Primarity of direct sums of Orlicz spaces and Marcinkiewicz spaces

TL;DR

This paper establishes conditions under which infinite direct sums of Orlicz and Marcinkiewicz sequence spaces are primary Banach spaces, expanding the class of known primary spaces using recent factorization theory advances.

Contribution

It provides new criteria ensuring the primarity of direct sums of Orlicz and Marcinkiewicz spaces, leveraging recent developments in factorization of the identity.

Findings

Infinite direct sums of these spaces are primary under certain conditions.

The results extend the class of known primary Banach spaces.

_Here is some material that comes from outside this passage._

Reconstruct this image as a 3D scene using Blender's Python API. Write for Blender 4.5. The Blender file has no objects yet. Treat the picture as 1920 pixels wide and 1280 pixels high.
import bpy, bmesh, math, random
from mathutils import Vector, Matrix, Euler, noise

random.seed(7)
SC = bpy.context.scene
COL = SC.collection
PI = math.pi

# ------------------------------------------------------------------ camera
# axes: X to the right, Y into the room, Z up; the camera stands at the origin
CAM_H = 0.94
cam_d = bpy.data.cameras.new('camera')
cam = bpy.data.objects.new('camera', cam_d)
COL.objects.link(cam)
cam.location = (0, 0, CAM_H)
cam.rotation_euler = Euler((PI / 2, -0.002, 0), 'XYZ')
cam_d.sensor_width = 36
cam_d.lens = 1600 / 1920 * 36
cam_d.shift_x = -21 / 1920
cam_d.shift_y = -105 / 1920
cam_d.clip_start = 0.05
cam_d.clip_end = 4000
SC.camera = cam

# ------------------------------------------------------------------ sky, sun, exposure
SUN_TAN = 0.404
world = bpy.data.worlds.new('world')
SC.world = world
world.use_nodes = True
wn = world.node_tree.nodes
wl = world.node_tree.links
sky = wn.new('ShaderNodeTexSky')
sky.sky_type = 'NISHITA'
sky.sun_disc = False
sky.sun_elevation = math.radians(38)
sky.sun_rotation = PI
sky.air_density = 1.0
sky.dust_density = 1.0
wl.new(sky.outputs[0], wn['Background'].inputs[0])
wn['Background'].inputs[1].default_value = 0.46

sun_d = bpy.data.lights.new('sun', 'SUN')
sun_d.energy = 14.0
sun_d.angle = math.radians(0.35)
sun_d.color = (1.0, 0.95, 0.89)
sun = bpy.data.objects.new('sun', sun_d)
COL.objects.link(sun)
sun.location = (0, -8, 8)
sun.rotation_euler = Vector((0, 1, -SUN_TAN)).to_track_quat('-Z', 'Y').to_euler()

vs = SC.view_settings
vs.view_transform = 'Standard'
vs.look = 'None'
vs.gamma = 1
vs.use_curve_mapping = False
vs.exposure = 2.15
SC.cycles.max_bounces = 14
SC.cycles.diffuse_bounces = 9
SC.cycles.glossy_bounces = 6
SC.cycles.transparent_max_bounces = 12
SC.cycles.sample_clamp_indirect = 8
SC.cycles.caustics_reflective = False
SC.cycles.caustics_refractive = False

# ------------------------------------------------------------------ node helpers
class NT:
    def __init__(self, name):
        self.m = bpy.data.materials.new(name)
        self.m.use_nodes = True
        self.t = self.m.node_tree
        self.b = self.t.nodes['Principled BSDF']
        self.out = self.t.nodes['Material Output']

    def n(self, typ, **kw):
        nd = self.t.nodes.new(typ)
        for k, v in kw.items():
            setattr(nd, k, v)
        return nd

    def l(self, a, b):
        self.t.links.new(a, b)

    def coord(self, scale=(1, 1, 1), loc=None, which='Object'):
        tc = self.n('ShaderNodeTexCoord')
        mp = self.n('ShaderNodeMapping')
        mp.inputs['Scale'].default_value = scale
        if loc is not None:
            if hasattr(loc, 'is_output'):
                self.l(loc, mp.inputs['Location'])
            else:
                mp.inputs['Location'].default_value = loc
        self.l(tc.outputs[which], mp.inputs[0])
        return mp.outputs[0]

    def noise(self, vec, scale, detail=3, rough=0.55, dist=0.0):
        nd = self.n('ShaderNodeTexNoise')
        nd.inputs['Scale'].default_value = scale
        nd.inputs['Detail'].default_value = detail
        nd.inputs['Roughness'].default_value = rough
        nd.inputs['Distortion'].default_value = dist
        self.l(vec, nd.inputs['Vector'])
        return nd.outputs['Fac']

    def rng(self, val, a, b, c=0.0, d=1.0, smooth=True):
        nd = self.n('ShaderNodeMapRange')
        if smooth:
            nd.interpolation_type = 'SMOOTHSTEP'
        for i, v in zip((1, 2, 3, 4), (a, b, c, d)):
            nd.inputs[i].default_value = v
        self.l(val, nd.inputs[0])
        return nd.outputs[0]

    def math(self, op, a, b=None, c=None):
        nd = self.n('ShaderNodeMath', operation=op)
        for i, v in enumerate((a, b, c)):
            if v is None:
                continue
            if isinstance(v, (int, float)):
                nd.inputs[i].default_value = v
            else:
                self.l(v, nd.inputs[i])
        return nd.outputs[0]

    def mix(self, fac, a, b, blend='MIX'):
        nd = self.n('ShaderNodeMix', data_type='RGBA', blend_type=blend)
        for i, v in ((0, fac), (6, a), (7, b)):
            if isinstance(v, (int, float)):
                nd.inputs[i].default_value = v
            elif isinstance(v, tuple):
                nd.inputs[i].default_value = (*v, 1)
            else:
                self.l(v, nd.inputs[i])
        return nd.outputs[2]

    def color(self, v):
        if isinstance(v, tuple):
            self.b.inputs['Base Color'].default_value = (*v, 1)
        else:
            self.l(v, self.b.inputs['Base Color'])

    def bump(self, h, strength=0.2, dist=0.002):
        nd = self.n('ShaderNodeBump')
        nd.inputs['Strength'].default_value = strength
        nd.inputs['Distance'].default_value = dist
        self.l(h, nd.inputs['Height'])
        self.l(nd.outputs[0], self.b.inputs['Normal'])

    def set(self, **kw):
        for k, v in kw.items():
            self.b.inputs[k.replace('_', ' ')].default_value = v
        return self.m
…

Uses recent factorization theory to derive these conditions.

Abstract

Let $\mathbb{Y}$ be either an Orlicz sequence space or a Marcinkiewicz sequence space. We take advantage of the recent advances in the theory of factorization of the identity carried on in [R. Lechner, Subsymmetric weak* Schauder bases and factorization of the identity, arXiv:1804.01372 [math.FA]] to provide conditions on $\mathbb{Y}$ that ensure that, for any $1\le p\le\infty$, the infinite direct sum of $\mathbb{Y}$ in the sense of $\ell_p$ is a primary Banach space, enlarging this way the list of Banach spaces that are known to be primary.